Return verbatim the inclusive range of lines running from the line that contains "Build this scene" to the line that contains "sc.view_settings.look='None'". Omit every other line.

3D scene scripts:
——————————
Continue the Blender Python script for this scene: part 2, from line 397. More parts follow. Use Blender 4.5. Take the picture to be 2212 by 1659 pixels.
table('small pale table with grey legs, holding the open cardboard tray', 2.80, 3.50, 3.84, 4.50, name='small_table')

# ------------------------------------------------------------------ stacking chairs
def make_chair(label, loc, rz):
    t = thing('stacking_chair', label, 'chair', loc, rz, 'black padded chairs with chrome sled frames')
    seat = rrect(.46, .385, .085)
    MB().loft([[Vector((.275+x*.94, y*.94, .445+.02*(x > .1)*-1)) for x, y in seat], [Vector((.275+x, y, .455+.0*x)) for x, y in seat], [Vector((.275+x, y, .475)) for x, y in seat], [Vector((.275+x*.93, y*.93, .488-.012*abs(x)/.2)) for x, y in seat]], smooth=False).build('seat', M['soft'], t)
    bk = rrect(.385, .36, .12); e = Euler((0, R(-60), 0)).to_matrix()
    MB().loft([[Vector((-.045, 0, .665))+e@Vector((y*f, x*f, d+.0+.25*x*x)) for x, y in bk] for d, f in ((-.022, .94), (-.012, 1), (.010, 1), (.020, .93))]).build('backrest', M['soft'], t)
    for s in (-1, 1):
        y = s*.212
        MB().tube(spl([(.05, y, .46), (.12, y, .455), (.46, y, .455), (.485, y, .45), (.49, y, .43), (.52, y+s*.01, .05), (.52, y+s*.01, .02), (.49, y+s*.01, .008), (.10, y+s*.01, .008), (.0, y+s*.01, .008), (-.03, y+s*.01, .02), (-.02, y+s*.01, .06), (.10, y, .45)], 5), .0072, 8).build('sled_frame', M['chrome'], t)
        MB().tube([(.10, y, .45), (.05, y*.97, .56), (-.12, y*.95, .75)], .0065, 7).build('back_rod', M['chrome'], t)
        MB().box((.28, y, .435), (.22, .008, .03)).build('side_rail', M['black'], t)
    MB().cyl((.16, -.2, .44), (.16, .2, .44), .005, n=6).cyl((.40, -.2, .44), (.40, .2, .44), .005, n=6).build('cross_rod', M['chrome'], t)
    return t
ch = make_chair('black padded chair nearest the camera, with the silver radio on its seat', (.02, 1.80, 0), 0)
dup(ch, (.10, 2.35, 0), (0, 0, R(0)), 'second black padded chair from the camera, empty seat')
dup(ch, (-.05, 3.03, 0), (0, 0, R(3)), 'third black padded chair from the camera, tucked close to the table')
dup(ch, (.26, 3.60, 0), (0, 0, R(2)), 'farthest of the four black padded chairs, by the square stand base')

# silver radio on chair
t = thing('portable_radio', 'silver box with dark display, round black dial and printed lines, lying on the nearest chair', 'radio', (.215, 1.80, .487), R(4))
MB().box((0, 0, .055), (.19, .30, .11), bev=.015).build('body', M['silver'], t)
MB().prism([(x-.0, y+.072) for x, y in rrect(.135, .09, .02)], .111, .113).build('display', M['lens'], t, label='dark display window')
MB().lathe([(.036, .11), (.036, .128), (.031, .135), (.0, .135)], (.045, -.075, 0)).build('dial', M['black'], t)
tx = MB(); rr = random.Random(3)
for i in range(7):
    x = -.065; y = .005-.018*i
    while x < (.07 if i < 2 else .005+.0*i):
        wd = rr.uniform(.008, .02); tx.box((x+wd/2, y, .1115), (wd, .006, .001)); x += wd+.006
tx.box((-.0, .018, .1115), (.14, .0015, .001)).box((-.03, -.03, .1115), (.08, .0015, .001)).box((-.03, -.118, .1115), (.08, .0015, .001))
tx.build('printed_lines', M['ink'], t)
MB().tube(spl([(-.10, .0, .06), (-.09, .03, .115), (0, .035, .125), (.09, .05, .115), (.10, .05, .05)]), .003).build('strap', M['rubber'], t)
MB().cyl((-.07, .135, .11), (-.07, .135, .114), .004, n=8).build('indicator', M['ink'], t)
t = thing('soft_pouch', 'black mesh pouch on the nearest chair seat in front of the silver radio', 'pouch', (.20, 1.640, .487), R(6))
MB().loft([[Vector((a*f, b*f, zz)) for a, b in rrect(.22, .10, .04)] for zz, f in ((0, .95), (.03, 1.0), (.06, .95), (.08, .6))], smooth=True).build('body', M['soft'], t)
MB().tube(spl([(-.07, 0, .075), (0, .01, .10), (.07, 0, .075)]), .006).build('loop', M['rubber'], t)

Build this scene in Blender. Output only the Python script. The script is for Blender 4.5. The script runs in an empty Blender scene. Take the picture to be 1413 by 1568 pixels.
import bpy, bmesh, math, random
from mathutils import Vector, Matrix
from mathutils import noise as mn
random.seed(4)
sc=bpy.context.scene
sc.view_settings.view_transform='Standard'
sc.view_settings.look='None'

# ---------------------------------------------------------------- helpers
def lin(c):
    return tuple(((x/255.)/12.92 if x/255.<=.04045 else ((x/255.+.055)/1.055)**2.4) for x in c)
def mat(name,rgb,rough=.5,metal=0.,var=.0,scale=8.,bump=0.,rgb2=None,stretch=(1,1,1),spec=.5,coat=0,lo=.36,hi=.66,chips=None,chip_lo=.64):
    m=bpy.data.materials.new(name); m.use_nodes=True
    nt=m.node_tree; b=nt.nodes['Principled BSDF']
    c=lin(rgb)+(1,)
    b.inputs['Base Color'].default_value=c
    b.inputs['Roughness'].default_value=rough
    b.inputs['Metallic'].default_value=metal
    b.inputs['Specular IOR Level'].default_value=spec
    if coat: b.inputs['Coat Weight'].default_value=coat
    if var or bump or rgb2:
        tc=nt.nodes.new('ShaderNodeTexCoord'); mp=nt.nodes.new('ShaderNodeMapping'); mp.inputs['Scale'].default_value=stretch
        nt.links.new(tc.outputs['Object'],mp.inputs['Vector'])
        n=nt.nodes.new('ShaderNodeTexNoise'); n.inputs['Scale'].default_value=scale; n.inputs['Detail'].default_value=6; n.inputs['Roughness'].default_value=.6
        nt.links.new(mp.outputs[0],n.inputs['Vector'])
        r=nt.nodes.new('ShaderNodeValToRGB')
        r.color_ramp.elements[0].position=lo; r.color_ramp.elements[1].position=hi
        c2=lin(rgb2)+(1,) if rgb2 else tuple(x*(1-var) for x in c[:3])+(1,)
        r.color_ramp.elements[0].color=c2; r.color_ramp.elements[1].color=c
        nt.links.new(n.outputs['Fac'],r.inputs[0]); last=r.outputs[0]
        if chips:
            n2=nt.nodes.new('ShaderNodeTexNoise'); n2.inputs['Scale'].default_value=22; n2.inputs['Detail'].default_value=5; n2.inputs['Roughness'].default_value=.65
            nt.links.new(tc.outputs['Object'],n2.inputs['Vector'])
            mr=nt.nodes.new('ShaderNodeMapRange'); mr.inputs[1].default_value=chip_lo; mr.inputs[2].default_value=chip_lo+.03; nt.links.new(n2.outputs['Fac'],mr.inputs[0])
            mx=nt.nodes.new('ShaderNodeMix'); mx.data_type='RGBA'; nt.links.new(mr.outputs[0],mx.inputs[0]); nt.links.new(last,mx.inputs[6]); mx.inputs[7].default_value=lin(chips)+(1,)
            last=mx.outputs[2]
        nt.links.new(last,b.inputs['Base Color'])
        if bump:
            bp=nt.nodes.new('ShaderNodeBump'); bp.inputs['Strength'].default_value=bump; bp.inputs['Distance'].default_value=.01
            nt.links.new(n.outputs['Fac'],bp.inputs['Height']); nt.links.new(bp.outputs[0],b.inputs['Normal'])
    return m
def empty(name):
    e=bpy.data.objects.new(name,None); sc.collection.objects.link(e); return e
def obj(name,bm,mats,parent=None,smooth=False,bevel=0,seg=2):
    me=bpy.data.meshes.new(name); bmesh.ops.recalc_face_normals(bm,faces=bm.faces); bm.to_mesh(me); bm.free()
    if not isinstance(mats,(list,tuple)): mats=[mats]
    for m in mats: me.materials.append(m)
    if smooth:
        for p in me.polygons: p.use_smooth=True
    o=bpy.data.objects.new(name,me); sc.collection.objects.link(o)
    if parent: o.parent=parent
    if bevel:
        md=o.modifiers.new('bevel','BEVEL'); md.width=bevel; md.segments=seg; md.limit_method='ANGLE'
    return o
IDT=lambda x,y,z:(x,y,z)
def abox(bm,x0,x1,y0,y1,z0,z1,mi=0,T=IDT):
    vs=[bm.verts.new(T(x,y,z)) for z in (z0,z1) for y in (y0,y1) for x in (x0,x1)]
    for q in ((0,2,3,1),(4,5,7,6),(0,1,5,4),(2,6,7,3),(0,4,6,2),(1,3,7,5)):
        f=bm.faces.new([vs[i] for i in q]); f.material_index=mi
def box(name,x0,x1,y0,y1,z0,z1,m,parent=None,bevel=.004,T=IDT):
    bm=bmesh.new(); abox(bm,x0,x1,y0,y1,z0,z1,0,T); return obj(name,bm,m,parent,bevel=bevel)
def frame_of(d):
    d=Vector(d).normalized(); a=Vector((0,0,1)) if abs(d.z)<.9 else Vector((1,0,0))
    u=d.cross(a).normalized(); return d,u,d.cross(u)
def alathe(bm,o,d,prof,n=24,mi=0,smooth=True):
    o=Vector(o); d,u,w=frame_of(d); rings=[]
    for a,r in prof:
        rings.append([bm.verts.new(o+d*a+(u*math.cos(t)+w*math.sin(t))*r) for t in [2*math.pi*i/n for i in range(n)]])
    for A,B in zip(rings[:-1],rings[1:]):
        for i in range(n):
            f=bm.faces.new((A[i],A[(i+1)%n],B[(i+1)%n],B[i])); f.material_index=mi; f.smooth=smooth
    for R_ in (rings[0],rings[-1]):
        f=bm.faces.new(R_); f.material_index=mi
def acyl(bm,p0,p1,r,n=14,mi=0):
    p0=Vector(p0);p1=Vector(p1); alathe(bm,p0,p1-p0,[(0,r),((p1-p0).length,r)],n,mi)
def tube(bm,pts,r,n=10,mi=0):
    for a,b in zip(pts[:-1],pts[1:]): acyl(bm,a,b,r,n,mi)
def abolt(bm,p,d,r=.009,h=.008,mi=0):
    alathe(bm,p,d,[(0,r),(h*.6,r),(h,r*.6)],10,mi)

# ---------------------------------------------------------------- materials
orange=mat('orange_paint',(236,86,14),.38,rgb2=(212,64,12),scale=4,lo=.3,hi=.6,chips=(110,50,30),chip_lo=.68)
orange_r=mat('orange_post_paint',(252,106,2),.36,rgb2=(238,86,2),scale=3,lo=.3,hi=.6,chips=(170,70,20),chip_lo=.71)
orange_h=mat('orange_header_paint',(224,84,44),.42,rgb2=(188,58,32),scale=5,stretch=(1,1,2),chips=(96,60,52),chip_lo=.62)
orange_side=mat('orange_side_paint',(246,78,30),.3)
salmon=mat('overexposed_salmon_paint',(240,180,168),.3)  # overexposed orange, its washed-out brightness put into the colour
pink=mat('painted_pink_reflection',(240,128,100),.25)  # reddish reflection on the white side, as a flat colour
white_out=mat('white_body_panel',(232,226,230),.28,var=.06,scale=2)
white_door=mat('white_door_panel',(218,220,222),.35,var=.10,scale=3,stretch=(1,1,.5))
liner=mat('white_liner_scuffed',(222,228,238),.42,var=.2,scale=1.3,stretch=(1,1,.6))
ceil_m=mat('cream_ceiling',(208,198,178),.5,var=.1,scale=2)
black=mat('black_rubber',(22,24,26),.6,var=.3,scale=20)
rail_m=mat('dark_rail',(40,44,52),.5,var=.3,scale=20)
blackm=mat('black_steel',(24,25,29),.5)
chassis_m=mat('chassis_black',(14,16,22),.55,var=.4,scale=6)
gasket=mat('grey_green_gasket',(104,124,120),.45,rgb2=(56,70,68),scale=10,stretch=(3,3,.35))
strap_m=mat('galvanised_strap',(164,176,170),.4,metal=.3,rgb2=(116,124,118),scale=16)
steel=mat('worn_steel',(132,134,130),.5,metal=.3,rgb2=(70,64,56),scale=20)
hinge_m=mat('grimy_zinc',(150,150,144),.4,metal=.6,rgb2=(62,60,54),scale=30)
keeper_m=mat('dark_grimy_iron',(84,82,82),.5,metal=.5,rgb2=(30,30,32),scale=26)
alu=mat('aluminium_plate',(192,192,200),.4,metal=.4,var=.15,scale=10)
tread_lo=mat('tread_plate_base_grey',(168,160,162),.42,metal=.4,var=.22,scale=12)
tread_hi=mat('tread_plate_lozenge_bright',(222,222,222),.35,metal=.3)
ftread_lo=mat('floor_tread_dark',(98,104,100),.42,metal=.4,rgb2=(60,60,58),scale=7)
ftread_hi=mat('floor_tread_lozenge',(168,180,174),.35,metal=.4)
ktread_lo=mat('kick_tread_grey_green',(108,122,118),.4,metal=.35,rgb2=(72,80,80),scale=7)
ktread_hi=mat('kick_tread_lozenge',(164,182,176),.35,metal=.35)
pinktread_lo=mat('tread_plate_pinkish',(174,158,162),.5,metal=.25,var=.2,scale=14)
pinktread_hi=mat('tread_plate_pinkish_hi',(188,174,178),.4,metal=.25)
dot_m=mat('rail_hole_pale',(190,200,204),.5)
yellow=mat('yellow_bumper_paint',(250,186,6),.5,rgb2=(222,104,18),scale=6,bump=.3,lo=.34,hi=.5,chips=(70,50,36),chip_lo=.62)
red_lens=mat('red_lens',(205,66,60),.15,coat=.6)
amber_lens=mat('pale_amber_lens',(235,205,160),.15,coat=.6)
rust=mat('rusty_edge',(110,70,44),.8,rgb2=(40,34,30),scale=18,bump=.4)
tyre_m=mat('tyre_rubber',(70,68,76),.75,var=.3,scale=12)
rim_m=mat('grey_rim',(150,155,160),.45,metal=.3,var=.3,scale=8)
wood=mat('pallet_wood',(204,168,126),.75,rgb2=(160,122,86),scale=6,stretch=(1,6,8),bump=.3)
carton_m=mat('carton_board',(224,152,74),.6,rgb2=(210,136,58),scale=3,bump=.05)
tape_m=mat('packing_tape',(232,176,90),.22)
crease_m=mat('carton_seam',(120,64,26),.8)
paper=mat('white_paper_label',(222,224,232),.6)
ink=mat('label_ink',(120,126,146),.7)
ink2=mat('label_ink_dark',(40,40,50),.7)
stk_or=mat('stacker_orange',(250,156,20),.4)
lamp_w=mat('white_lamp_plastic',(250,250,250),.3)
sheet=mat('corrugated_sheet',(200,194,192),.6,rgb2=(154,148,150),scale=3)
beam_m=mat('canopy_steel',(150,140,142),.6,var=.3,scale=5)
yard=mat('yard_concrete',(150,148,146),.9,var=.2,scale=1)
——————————
* **EXERCISE SOLUTION**
Build this scene in Blender. Output only the Python script. The script is for Blender 4.5. The script runs in an empty Blender scene. Take the picture to be 1413 by 1568 pixels.
import bpy, bmesh, math, random
from mathutils import Vector, Matrix
from mathutils import noise as mn
random.seed(4)
sc=bpy.context.scene
sc.view_settings.view_transform='Standard'
sc.view_settings.look='None'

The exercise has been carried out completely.